Exercise task → Output the records exactly. Include every line.

--- Begin ---

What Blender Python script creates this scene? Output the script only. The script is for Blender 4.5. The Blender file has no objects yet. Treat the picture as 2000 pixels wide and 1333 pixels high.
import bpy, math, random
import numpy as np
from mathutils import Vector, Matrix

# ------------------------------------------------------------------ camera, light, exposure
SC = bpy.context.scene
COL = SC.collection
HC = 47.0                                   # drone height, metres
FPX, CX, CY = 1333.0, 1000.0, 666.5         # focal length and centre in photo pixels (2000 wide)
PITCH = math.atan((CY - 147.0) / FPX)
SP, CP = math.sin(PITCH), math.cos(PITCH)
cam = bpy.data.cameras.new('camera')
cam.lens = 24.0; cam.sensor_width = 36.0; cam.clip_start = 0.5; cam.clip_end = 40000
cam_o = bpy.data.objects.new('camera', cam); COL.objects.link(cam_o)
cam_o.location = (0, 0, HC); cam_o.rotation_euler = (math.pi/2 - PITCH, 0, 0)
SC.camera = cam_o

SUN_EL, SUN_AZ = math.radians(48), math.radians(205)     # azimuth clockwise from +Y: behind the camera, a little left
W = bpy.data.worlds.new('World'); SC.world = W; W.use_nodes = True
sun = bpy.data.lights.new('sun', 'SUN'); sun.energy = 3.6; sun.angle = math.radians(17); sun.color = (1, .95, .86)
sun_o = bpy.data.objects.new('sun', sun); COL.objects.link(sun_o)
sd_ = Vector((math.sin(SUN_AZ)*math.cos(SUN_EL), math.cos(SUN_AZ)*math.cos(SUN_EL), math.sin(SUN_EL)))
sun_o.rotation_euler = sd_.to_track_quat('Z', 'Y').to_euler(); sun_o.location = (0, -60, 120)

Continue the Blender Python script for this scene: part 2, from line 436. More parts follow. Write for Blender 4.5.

--- End ---

Solution to this exercise →
What Blender Python script creates this scene? Output the script only. The script is for Blender 4.5. The Blender file has no objects yet. Treat the picture as 2000 pixels wide and 1333 pixels high.
import bpy, math, random
import numpy as np
from mathutils import Vector, Matrix

# ------------------------------------------------------------------ camera, light, exposure
SC = bpy.context.scene
COL = SC.collection
HC = 47.0                                   # drone height, metres
FPX, CX, CY = 1333.0, 1000.0, 666.5         # focal length and centre in photo pixels (2000 wide)
PITCH = math.atan((CY - 147.0) / FPX)
SP, CP = math.sin(PITCH), math.cos(PITCH)
cam = bpy.data.cameras.new('camera')
cam.lens = 24.0; cam.sensor_width = 36.0; cam.clip_start = 0.5; cam.clip_end = 40000
cam_o = bpy.data.objects.new('camera', cam); COL.objects.link(cam_o)
cam_o.location = (0, 0, HC); cam_o.rotation_euler = (math.pi/2 - PITCH, 0, 0)
SC.camera = cam_o

SUN_EL, SUN_AZ = math.radians(48), math.radians(205)     # azimuth clockwise from +Y: behind the camera, a little left
W = bpy.data.worlds.new('World'); SC.world = W; W.use_nodes = True
sun = bpy.data.lights.new('sun', 'SUN'); sun.energy = 3.6; sun.angle = math.radians(17); sun.color = (1, .95, .86)
sun_o = bpy.data.objects.new('sun', sun); COL.objects.link(sun_o)
sd_ = Vector((math.sin(SUN_AZ)*math.cos(SUN_EL), math.cos(SUN_AZ)*math.cos(SUN_EL), math.sin(SUN_EL)))
sun_o.rotation_euler = sd_.to_track_quat('Z', 'Y').to_euler(); sun_o.location = (0, -60, 120)

Continue the Blender Python script for this scene: part 2, from line 436. More parts follow. Write for Blender 4.5.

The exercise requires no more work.